Access to court documents gives boost to press rights

The Law Society’s landmark legal challenge to the High Court has ended with a restrictive change in the rules – but more court documents than ever before are now available to journalists.

The society, the professional body for solicitors, was angered by a judicial decision allowing court documents to be available retrospectively, and won a last minute ex-parte injunction banning the Court Service from applying the new rule, which was due to take effect from 2 October.

A group representing all the major media players in the UK joined forces to challenge the injunction, and days before a full hearing, the Department for Constitutional Affairs, which runs the Court Service, caved in.

This meant that the new rule allowing access to court documents will not apply retrospectively, but will apply to all new cases started from 2 October, and to all statements made in cases from 2 October, even if they have been started earlier. Previously, most details of court actions have been confidential to those not involved in the dispute.

The rule change has been agreed by the Rules Committee and now has to become a statutory instrument approved by Parliament, before taking effect from 18 December.

The Law Society has claimed its action as a victory protecting claimants in court actions from intrusive publicity from the wicked press – but the reality is quite different.

The past year has been difficult for journalists covering the High Court, since a rule change in October 2005 produced a draconian ban on access to anything but a simple claim form, with very limited information.

The Rules Committee, which made the change, had not drafted the wording of the 2005 rule properly, and it produced an unintended effect removing access to particulars of claim as a right.

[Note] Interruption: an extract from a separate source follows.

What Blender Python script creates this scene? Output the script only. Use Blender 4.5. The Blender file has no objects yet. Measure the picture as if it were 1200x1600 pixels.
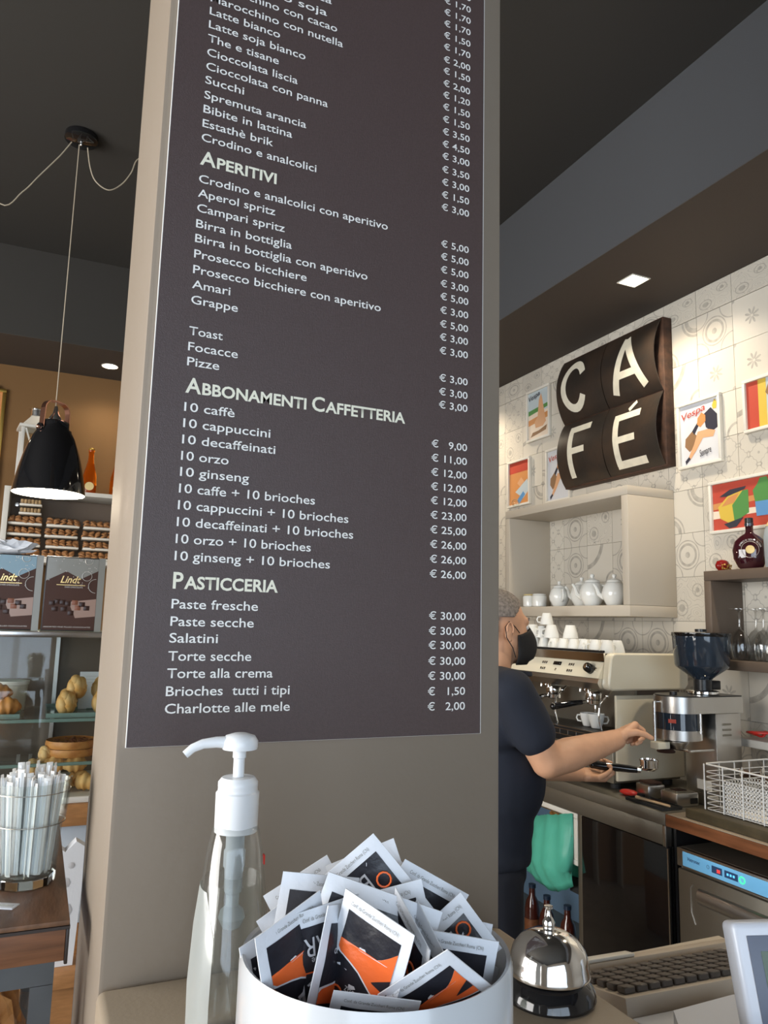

It took a year of twists and turns for the new rule, restoring the old position and allowing access to a whole range of other documents never before allowed, to come into force.

But the Law Society stepped in at the last moment, arguing the change, which was to apply retrospectively, was unfair to claimants who had expected confidentiality. This was a fallacious argument, as litigants who chose to engage in legal action in UK courts know that our courts are public, and that some documents are also public.

The DCA was forced into a corner, especially as it became clear that the Law Society had not been consulted on the proposed changes as it should have been. Consultees, of whom I am one, are invited to comment on changes to the rules and the Law Society, after initially claiming it had not commented, then realised it did not know of the rule change, and quickly went to court, winning an injunction.

The Law Society, of course, was in the peculiar position of having reported several times on the proposed changes in its journal, the Law Society Gazette, and of knowing that court rules change twice a year. But it argued successfully that it had not been consulted on this particular rule change.

“The Law Society’s action was ludicrous and flew in the face of open justice and open information,” raged one senior member of the judiciary. “It was ridiculous that cases, such as those involving politicians, police officers, or government departments, would be hidden in a cupboard somewhere rather than facing the light of day, which they would inevitably do in open court.”

Media lawyer Mark Stephens argued that the court action was a scandalous waste of money.

Since October, journalists, and others not directly involved in court actions, may apply for a range of documents from the High Court, including all statements of case. This encompasses particulars of claim, defences, counterclaims, replies to a counterclaim, and other documents which are not specified. During the past year, it was necessary to win permission from a procedural judge called a master, or from a judge, merely to get a copy of a claim form, although these had been widely available for the past 40 years without judicial permission.

The Rules Committee, mindful of the court’s aim of transparent justice, took a liberal option by allowing all statements of case to be available as of right by journalists and non parties.

But as any court journalist will tell you, nothing in the court system is ever simple, and those claimants desiring to keep their cases confidential are entitled to apply to have them heard in private, and for court papers to be shrouded in secrecy. There are, of course, some cases which should be kept confidential; but these are few, and it is to be hoped that judges and masters will not grant privacy without good cause.

“Publicity is the very soul of justice,” said Lord Diplock in 1983. “It is the keenest spur to exertion, and the surest of all guards against improbity… simple assertions of confidentiality and of the damage that will be done by publication, even if supported by both parties, should not prevail. The court will require specific reasons why a party would be damaged by the publication of a document.”